VIGGO MORTENSEN: I’ll take the liberty of reading it, because sometimes you can say things with a poem in a different way. And this is written in 2003 right at the point of the invasion, or just before it; in February of 2003, it was written. And it takes place in Iraq, or what used to be Babylon, you know, that part of the world that’s traversed by the rivers, you know, the Tigris and the Euphrates. Anyway, it’s called “Back to Babylon.”

Accept and forget difference or desire that separates and leaves us longing or repelled. Why briefly return to play in broken places, to mock the ground, to collect infant shards, coins, fossils, or the familiar empty canisters and casings that glint from poisoned roots in the blackened dust? We make bad ghosts, and are last to know or believe we too will fade, just as our acrid smoke and those strange flakes of skin and strands of hair will, into largely undocumented extinction. Lie down, lie down; sleep is the best thing for being awake. Do as we’ve always been told and done, no backward glances or second thoughts, leaving sad markers buried in the sand. Sleep now, dream of children with their heads still on, of grandmothers unburdening clotheslines at twilight, of full kettles slow-ticking over twig embers. Ignore boneless, nameless victims that venture out on bitter gravel to claim remains while we rest.

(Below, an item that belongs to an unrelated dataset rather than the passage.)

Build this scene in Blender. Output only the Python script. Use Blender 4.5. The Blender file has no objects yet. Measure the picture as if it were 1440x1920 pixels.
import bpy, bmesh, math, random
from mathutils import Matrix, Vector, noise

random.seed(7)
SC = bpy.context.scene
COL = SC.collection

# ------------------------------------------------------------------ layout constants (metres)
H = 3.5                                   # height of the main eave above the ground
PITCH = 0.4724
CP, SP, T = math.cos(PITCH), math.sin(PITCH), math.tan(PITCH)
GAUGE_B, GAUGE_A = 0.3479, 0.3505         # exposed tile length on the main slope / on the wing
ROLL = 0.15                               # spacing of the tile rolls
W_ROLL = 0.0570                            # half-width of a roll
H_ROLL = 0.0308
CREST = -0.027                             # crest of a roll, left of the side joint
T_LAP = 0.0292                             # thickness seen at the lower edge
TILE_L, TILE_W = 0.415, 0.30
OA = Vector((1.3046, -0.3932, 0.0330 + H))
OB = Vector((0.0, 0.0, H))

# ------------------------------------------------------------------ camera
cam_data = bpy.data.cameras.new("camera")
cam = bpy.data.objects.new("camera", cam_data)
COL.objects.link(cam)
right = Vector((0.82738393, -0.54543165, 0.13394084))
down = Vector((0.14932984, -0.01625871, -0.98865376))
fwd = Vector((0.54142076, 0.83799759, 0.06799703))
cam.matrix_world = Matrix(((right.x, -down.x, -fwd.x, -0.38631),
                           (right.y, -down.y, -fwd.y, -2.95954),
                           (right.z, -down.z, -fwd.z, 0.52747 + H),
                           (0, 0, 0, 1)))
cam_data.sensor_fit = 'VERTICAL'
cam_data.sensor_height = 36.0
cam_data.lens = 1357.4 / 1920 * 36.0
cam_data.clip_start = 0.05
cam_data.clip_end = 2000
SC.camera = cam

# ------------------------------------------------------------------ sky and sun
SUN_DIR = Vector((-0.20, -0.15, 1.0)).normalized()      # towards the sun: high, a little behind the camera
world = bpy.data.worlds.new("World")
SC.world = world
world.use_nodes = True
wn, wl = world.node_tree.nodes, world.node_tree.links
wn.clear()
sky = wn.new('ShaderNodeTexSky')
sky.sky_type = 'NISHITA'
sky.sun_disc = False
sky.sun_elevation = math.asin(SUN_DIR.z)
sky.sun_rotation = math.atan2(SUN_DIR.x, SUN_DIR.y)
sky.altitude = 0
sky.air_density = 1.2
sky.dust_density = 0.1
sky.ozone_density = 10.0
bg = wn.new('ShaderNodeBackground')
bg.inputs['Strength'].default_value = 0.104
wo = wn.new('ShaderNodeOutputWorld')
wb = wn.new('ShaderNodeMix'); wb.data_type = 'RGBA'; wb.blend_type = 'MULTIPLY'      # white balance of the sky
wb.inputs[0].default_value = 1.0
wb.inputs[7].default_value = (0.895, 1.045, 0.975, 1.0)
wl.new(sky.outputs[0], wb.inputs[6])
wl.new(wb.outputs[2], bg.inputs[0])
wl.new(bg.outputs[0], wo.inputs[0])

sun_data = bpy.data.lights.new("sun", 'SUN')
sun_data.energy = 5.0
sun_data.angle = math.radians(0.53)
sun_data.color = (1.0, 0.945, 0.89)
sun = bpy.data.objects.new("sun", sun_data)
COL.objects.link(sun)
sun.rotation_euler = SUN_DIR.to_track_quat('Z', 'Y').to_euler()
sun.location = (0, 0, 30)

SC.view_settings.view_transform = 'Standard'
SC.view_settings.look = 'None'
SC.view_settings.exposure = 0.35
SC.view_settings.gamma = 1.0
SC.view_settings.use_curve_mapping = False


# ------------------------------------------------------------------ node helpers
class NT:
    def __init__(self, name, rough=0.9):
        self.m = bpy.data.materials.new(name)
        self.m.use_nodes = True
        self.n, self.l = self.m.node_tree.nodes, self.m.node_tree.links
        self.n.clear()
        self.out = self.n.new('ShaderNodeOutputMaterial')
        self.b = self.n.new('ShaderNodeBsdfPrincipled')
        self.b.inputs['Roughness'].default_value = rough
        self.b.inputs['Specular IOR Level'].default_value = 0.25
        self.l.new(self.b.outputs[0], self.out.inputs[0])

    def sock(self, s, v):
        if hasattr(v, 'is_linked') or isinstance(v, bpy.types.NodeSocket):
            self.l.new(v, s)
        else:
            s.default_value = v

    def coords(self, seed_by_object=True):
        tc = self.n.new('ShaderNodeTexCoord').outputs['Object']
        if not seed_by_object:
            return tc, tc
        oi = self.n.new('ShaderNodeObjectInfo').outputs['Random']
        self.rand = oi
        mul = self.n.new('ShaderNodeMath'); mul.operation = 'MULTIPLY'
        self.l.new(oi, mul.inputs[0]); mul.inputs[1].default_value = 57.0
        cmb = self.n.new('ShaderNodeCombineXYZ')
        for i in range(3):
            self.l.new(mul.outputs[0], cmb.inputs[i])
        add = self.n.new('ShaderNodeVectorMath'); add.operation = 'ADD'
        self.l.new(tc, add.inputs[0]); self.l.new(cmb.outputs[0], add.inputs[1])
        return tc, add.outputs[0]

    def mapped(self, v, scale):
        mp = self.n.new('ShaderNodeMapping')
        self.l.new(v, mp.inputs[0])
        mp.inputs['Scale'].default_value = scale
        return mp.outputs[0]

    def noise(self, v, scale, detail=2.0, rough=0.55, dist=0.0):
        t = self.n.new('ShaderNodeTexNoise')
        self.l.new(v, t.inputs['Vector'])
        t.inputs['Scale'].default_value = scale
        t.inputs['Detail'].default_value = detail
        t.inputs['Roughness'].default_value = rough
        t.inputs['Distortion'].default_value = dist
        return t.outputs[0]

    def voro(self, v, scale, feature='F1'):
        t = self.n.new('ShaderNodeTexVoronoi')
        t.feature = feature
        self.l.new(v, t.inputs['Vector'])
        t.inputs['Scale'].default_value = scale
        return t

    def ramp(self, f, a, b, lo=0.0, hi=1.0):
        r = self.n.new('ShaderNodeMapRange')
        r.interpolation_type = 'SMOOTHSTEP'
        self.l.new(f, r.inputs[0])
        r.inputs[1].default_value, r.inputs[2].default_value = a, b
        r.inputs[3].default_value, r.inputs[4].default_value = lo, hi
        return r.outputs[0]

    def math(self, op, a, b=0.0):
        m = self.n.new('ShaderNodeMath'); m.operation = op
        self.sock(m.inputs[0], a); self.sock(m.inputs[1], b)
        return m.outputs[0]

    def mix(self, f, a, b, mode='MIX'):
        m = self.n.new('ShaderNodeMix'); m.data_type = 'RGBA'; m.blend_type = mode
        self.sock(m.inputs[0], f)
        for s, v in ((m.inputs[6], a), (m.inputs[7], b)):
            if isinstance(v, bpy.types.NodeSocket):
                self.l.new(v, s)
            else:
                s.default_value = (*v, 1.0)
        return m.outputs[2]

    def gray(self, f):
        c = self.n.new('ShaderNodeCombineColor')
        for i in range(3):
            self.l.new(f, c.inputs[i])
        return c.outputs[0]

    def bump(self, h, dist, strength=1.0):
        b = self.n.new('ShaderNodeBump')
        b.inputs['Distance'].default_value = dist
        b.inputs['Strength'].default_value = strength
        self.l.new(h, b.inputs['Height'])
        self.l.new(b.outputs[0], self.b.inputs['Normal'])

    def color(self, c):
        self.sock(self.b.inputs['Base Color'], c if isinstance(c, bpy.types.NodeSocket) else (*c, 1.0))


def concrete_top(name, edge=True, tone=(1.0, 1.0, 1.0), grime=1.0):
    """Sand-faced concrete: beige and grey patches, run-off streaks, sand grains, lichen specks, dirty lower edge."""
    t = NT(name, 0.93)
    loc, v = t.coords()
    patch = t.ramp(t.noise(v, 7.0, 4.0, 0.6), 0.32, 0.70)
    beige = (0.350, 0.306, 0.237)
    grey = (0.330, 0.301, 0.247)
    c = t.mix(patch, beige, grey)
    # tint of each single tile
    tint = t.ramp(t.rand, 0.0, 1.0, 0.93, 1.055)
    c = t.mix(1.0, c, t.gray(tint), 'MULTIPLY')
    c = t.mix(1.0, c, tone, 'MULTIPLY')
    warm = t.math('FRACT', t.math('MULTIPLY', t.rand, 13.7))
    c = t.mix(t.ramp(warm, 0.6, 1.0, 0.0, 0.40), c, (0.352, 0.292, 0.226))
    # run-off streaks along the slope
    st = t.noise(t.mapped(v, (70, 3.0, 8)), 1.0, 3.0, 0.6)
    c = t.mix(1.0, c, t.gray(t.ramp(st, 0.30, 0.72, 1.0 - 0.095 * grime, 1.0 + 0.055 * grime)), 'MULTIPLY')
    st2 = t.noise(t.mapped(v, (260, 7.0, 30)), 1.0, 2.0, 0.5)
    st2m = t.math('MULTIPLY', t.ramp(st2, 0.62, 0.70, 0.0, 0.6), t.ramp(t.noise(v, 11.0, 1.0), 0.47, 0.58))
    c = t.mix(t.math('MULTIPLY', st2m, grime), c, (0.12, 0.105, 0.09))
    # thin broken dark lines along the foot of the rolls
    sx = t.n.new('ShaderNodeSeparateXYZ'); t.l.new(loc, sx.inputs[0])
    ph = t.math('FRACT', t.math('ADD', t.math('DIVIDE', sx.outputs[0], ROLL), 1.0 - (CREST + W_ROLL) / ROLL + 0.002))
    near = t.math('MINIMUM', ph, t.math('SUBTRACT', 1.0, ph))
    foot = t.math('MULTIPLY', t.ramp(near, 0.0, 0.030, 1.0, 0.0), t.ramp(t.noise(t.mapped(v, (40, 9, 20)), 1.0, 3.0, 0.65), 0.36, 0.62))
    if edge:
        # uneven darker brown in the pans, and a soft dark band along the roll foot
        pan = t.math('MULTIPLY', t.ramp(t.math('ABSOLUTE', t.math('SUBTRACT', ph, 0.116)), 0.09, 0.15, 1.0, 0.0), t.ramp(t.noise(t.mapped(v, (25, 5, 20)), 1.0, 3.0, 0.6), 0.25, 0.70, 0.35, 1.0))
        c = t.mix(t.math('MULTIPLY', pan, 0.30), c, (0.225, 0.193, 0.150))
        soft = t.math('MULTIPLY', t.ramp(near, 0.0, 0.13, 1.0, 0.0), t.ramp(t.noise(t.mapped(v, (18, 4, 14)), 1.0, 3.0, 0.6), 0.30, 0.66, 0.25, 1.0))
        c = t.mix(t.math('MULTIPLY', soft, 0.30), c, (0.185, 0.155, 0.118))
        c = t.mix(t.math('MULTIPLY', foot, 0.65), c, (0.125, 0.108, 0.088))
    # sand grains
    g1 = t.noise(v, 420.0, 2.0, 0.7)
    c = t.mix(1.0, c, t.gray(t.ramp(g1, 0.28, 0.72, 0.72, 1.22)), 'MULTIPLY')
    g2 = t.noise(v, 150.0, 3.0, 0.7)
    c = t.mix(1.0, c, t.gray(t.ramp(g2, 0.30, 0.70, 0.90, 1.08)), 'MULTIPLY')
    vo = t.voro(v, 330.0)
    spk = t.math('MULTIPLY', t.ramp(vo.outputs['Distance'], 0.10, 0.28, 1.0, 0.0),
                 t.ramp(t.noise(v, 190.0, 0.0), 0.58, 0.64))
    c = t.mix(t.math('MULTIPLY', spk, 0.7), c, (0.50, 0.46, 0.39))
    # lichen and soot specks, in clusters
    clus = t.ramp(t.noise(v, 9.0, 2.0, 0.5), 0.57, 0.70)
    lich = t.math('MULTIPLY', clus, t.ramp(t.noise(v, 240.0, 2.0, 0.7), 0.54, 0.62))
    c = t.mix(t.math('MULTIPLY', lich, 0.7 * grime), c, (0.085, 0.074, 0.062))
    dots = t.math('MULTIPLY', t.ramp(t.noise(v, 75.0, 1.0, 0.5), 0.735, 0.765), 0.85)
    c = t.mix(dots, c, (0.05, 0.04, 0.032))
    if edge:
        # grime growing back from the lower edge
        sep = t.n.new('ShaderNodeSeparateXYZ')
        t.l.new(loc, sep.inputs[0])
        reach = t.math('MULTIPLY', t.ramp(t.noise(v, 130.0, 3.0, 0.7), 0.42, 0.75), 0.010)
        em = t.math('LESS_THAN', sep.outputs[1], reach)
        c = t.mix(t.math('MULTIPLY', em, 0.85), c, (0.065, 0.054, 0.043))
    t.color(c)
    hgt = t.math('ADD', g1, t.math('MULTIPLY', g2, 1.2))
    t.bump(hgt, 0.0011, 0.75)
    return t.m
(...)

Pay at the window for re-heated, prejudiced incantations. Take them home and enjoy with wide-screen, half-digested, replayed previews of solemn national celebration. Then sleep, by all means; we’ll need all the energy we can muster for compiling this generation’s abridged anthology of official war stories, highlights of heedless slaughter, to burnish our long and proud imperial tradition. At some point, by virtue of accidentally seeing and listening, we may find ourselves participating in our own rendering. Few of our prey will be left alive enough to water the sun with their modest, time-rubbed repetitions, to rephrase their particular, unifying laws. Our version of events has already made its money back in foreign distribution and pre-sales; all victory deadlines must be met.

It can get so quiet, with or without the dead watching our constant deployments. From our tilted promontory we may see one last woman scuffle away across cracked parchment of dry wash beneath us, muttering to herself—or is she singing at us?—as she rounds the sheared granite face and disappears into a grove of spindly, trembling tamarisk shadows lining the main road. We’ll soon hear little other than our breathing, as shale cools and bats rise to feed, taking over from sated swallows. Night anywhere is home, darkness a cue for turning inward, quiet an invitation to review our expensive successes before morning extraction from the twin rivers of our common cradle.

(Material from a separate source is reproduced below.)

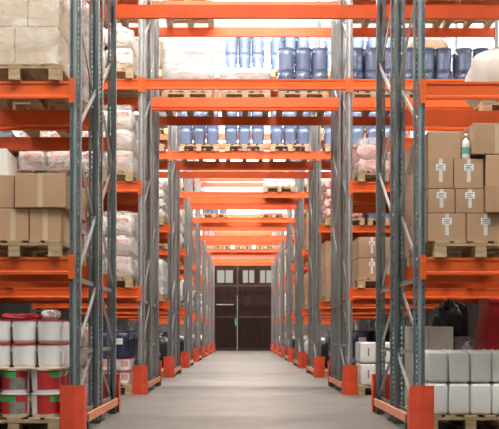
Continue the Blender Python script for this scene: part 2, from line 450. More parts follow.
_ck = {}
def carton_kit(w, d, h, k='carton', tape='tape', lab=True, seam=True):
    key = (round(w, 3), round(d, 3), round(h, 3), k, tape, lab)
    if key in _ck: return _ck[key]
    b = MB(); b.rbox(-w/2, w/2, 0, d, 0, h, k, .006, 2)
    if seam: b.box(-w/2+.006, w/2-.006, d/2-.002, d/2+.002, h, h+.001, 'ink')
    parts = [('box', b.mesh('box'), [], None)]
    if tape:
        tw = .034 if tape == 'tape' else .045
        t = MB(); t.box(-tw/2, tw/2, -.0012, .0, h*.22, h-.004, tape); t.box(-tw/2, tw/2, -.0012, d*.9, h, h+.0016, tape)
        if tape == 'clear_tape': t = MB().box(-tw/2, tw/2, -.0012, 0, .004, h-.004, tape).box(-tw/2, tw/2, -.0012, d*.9, h, h+.0016, tape)
        parts.append(('tape', t.mesh('tape'), [], None))
    if lab:
        l = MB(); lx = .0; lz = h*.60
        l.box(-.042, .042, -.0035, -.0013, lz, lz+.058, 'label')
        ink = MB()
        for q in range(3): ink.box(-.030, .026-.012*(q % 2), -.0042, -.0036, lz+.010+.015*q, lz+.016+.015*q, 'ink')
        parts.append(('shipping_label', l.mesh('shipping_label'), [('print', ink.mesh('print'))], None))
    kit = ('carton', 'box', parts); _ck[key] = kit; return kit

def lumpy(w, d, h, k, seed, nx=14, nz=8, e=.38, amp=.012, kf=None, k2=None):
    # sack: superellipsoid with sagging noise, base at z 0, front at y 0
    rnd = random.Random(seed); ph = [rnd.uniform(0, 6.28) for _ in range(8)]
    b = MB(); vs = []; NU, NV = 48, 24
    def sp(c, p): return math.copysign(abs(c)**p, c)
    for i in range(NV+1):
        v = -math.pi/2+math.pi*i/NV
        for j in range(NU):
            u = 2*math.pi*j/NU
            x = sp(math.cos(v), e*1.2)*sp(math.cos(u), e); y = sp(math.cos(v), e*1.2)*sp(math.sin(u), e); z = sp(math.sin(v), .62)
            wob = amp*(math.sin(5*u+ph[0]+2*v)+math.sin(9*u+ph[1]-3*v)*.6+math.sin(7*v+ph[2]+3*u)*.5)
            vs.append((x*(w/2+wob), d/2+y*(d/2+wob), h/2+z*h/2+(wob*.6 if z > 0 else 0)))
    fs = []; ks = []
    for i in range(NV):
        for j in range(NU):
            f = (i*NU+j, i*NU+(j+1) % NU, (i+1)*NU+(j+1) % NU, (i+1)*NU+j)
            fs.append(f); ks.append(kf(i, j) if kf else k)
    for kk in set(ks): pass
    o = len(b.v); b.v += vs
    for f, kk in zip(fs, ks): b.f.append(tuple(o+q for q in f)); b.m.append(b.mi(kk)); b.sm.append(True)
    return b
def sack_kit(w, d, h, seed, k='bag', pr='bagred'):
    def kf(i, j):
        # front is -y : u around 3pi/2 -> j ~ 24
        if pr and ((i in (13, 14) and 34 <= j <= 38 and (i == 14 or j != 36)) or (i in (9, 10) and 33 <= j <= 36 and (i+j) % 2)): return pr
        return k
    return ('sack', 'sack', [(None, lumpy(w, d, h, k, seed, kf=kf).mesh('sack'))])
SACK = [sack_kit(.41, .57, .335, s) for s in (1, 2, 3)]
SACK_S = [sack_kit(.40, .56, .215, s, 'bag', None) for s in (4, 5)]
SACK_P = [sack_kit(.40, .56, .215, s, 'pink', 'bagred') for s in (6, 7)]

def film_shell(w, d, h, seed, k, top=True, amp=.012):
    # stretch film round a load: rounded rectangular skirt with wrinkles and a closed top
    rnd = random.Random(seed); b = MB(); NU = 48; NV = 14
    ph = [rnd.uniform(0, 6.28) for _ in range(6)]; vs = []
    def rect(u):
        c, s_ = math.cos(u), math.sin(u); p = .22
        return math.copysign(abs(c)**p, c), math.copysign(abs(s_)**p, s_)
    for i in range(NV+1):
        t = i/NV; z = h*t
        ins = 1-.05*max(0, (t-.85)/.15)**2
        for j in range(NU):
            u = 2*math.pi*j/NU; x, y = rect(u)
            wob = amp*(math.sin(7*u+ph[0]+9*t)+.6*math.sin(15*u+ph[1]-14*t)+.5*math.sin(3*u+31*t+ph[2]))*.5
            vs.append((x*(w/2+wob)*ins, d/2+y*(d/2+wob)*ins, z))
    fs = [(i*NU+j, i*NU+(j+1) % NU, (i+1)*NU+(j+1) % NU, (i+1)*NU+j) for i in range(NV) for j in range(NU)]
    if top:
        for ring, sc in ((1, .6), (2, .2)):
            for j in range(NU):
                x, y = rect(2*math.pi*j/NU)
                vs.append((x*w/2*sc, d/2+y*d/2*sc, h+.012*math.sin(j*1.3+ph[3])+.008))
        b0 = NV*NU
        fs += [(b0+r*NU+j, b0+r*NU+(j+1) % NU, b0+(r+1)*NU+(j+1) % NU, b0+(r+1)*NU+j) for r in range(2) for j in range(NU)]
        fs.append(tuple((NV+2)*NU+j for j in range(NU)))
    b.add(vs, fs, k, True); return b.mesh('stretch_film')

# ------------------------------------------------------------------ load placement
REG = []      # (load id, column key, object): goods that may be left out when nothing shows them
HALF = {'f': -.05, 'r': FD+GAP-.05}
LZ = [0.0] + [z+BH/2 for z in BZ]
LVN = ['floor', 'first shelf', 'second shelf', 'third shelf', 'top shelf']
lid_ = [0]
def where(n, half, side, lv, slot):
    hf = 'front' if half == 'f' else 'rear'
    sd = {'L': 'left bay', 'R': 'right bay', 'T': 'over aisle'}[side]
    return f'{ORD[n]} rack {hf} {sd} {LVN[lv]}'+(f' {slot}' if slot else '')
def slotx(side, s):
    if side == 'T': return (-.93, 0, .93)[s]
    x = WP+PW+.08+.4+.87*s
    return -x if side == 'L' else x
def slotname(side, s):
    if side == 'T': return ('left', 'middle', 'right')[s]
    return ('inner', 'centre', 'outer')[s]
class Load:
    def __init__(s, n, half, side, lv, slot=0, dy=0., dx=0.):
        lid_[0] += 1; s.id = lid_[0]
        s.x = slotx(side, slot)+dx; s.y = rowY(n)+HALF[half]+dy; s.z = LZ[lv]
        s.w = where(n, half, side, lv, slotname(side, slot)); s.n = n
        o = place(PAL, (s.x, s.y, s.z), f'wooden pallet, {s.w}', 'wooden pallets under the goods')
        s.pal = o; REG.append((s.id, 'pallet', o)); s.z += .144; s.side = side
    def item(s, kit, x, y, z, label, group, rz=0, col=None, cat=None):
        o = place(kit, (s.x+x, s.y+y, s.z+z), label, group, rz, cat)
        REG.append((s.id, col if col is not None else (round(x, 2), round(y, 2)), o)); return o
    def grid(s, kits, noun, group, nx, ny, nz, px, py, hz, y0, look, front=False, jit=0., cellz=None, rot=0., x0=0.):
        cn = {1: [''], 2: ['left', 'right'], 3: ['left', 'middle', 'right'], 4: ['far left', 'centre left', 'centre right', 'far right']}[nx]
        tn = {1: [''], 2: ['lower', 'upper'], 3: ['bottom', 'middle', 'top'], 4: ['bottom', 'second', 'third', 'top'], 5: ['bottom', 'second', 'third', 'fourth', 'top']}[nz]
        rn = {1: [''], 2: ['front', 'back'], 3: ['front', 'mid', 'back'], 4: ['front', 'second', 'third', 'back']}[ny]
        for iz in range(nz):
            for iy in range(ny):
                for ix in range(nx):
                    if cellz and not cellz(ix, iy, iz): continue
                    k = kits[(ix*7+iy*3+iz*5) % len(kits)]
                    x = x0+(ix-(nx-1)/2)*px+random.uniform(-jit, jit); y = y0+iy*py+random.uniform(0, jit)
                    words = ' '.join(w for w in (rn[iy], cn[ix]) if w)
                    lab = f'{look} {noun}, {tn[iz]+" tier, " if tn[iz] else ""}{words}, {s.w}'
                    s.item(k, x, y, iz*hz, lab, group, random.uniform(-rot, rot), (ix, iy))
        return s
    def pails(s, kit=None, nz=2, navy=False, ny=2):
        kit = kit or (PAIL_N if navy else PAIL_B)
        if navy: return s.grid([kit], 'pail', 'navy steel pails', 2 if False else 2, ny, nz, .30, .30, .402, .17, 'navy', jit=.004, rot=.5)
        return s.grid([PAIL_B2, kit, PAIL_B2, PAIL_B2, PAIL_B2], 'pail', 'blue steel pails', 3, ny, nz, .272, .272, .357, .15, 'blue', jit=.002, rot=.5)
    def sacks(s, nz=4, kind='SACK', look='white', ny=2):
        ks = {'SACK': SACK, 'S': SACK_S, 'P': SACK_P}[kind]
        grp = {'SACK': 'white printed sacks', 'S': 'plain white sacks', 'P': 'pink sacks'}[kind]
        nz = max(1, round(nz*(.48 if kind == 'SACK' else .76))); hz = .30 if kind == 'SACK' else .197
        if kind == 'SACK' and s.z < 4: nz = 3
        return s.grid(ks, 'sack', grp, 2, ny, nz, .392, .57, hz, .04, look, jit=.008, rot=.03)
    def cartons(s, nx=2, nz=3, w=.38, h=.28, k='carton', look='brown', ny=2, d=.55, tape='tape', lab=True):
        kit = carton_kit(w, d, h, k, tape, lab)
        grp = {'carton': 'brown cartons', 'carton_pale': 'pale cartons', 'white_card': 'white cartons'}[k]
        return s.grid([kit], 'carton', grp, nx, ny, nz, w+.01, d+.01, h+.002, .04, look, jit=.004, rot=.008)
    def cans(s, kit=None, nx=3, nz=2, look='white', px=.25, h=.316, ny=2, d=.30):
        return s.grid([kit or CAN_R], 'canister', 'white canisters', nx, ny, nz, px, d, h, .06, look, jit=.004)
    def film(s, h, k='film', w=.83, d=1.22, look='clear', dy=-.01):
        m = film_shell(w, d, h, s.id, k)
        o = place(('stretch_film', 'plastic wrap', [(None, m)]), (s.x, s.y+dy, s.z+.002), f'{look} stretch film round the load, {s.w}', 'stretch films round pallet loads')
        REG.append((s.id, 'film', o)); return s

# ---- nearest rack, left bay
l = Load(1, 'f', 'L', 0, dy=.0)
for iz in range(2):
    for iy in range(3):
        for ix, x in enumerate((.263, -.007, -.277)):
            l.item(BUCK_R[ix], x-.005, .145+iy*.275, iz*.213, f'red and green printed bucket, {["lower","upper"][iz]} tier, {["front","mid","back"][iy]} {["right","centre","left"][ix]}, nearest left floor pallet', 'printed buckets on the nearest left pallet', 0, (ix, iy))
l.item(('cardboard_sheet', 'cardboard', [(None, MB().rbox(-.40, .40, 0, 1.12, 0, .010, 'carton_pale', .003, 1).mesh('cardboard_sheet'))]), 0, .01, .427, 'thin cardboard sheet between printed and white buckets, nearest left floor pallet', None, 0, 'sheet')
for iz in range(2):
    for iy in range(3):
        for ix, x in enumerate((.292, .068, -.156)):
            l.item(BUCK_W, x, .135+iy*.226, .438+iz*.213, f'white bucket with red lid, {["lower","upper"][iz]} tier, {["front","mid","back"][iy]} {["right","centre","left"][ix]}, nearest left floor pallet', 'white buckets on the nearest left pallet', 0, (ix, iy, 'w'))
l.item(('plastic_bag', 'bag', [(None, lumpy(.36, .24, .045, 'lid_red', 31, e=.7, amp=.012).mesh('plastic_bag'))]), .03, .10, .865, 'flat dark red plastic bag lying on the white buckets', None, .05, 'b1')
l.item(('plastic_bag', 'bag', [(None, lumpy(.15, .18, .085, 'film_white', 32, e=.8, amp=.008).mesh('plastic_bag'))]), .285, .11, .865, 'small crumpled clear plastic bag lying on the white buckets', None, 0, 'b2')
l = Load(1, 'r', 'L', 0); l.sacks(5, 'P', 'pink').film(.84, 'film')
l = Load(1, 'f', 'L', 1)
ck1 = carton_kit(.275, .55, .285, 'carton', 'clear_tape', False)
ck2 = carton_kit(.445, .55, .300, 'carton', 'clear_tape', False)
ck3 = carton_kit(.30, .5, .235, 'white_card', None, False)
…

AMY GOODMAN: That’s Viggo Mortensen reading “Back to Babylon,” his own writing in Twilight of Empire: Responses to Occupation, a book that has been released after 12 years, released when the U.S. invaded Iraq and now in 2015. In the last few minutes we have together, what words do you have for young artists, actors—you’re a musician, as well, you’re a photographer—who might be afraid to speak out in the way you have? I mean, in a sense, it’s what makes you the Renaissance man you’re described as. You are not only—you know, are involved in all these different fields in the world, but you speak out on many different issues. What about people who are afraid, feel it will destroy their career, that they can never star in Lord of the Rings if they dare to read something like that?

VIGGO MORTENSEN: I don’t know. I think each person has to make their own decisions. You know, each person has to answer the question, “O say can you see?” O say do you want to see? I would say, don’t take no for an answer in terms of career, whether it’s an actor or writer. Someone who wants to be a director, someone who wants to be a journalist, like yourselves, don’t take no for an answer for something you really want to do. Just stick to it. Stick around. You learn a lot by listening to others, by paying attention, by making a conscious effort to see. I understand, as I said before, that people a lot of times don’t want to know, certainly don’t want to speak about what they’ve seen, because it’s unpleasant. It can be depressing when you start to dig around and find out things.

And there is that fear that you speak of. You know, am I going to lose the job? Is my movie not going to be seen by many people? Are people going to hate me? I mean, those things do happen. You know, people are blacklisted. One of the most important activists of the 20th century in the United States was Paul Robeson. And he was someone who spoke truth to power in the way Howard Zinn does and Anthony Arnove and all these people in Twilight of Empire and all these ordinary Americans throughout the history of the United States in Voices of a People’s History of the United States do. Paul Robeson, because when he would go overseas and perform, spoke about U.S. foreign policy and about, you know, the tyrannical aspect of U.S. foreign policy, so the next time he came home, they had his passport taken away. He was not allowed to travel. And he talked about being a member of the U.S. resistance movement, in the same sense that, you know, there were some in France who were part of the resistance movement against the Nazis. When he equated the two things, people were scandalized.

AMY GOODMAN: Well, we have to wrap up now. But from Paul Robeson to Viggo Mortensen, we hope we can continue the conversation. Viggo Mortensen is a world-renowned actor, editor of Perceval Press, which just reissued the 2003 book, Twilight of Empire: Responses to Occupation. He will be tonight performing in a reading of Voices of a People’s History of the United States at the Atrium at Lincoln Center. And tomorrow night, Friday night, at 7:00, we’ll be together at Jackson McNally Books—McNally Jackson Books.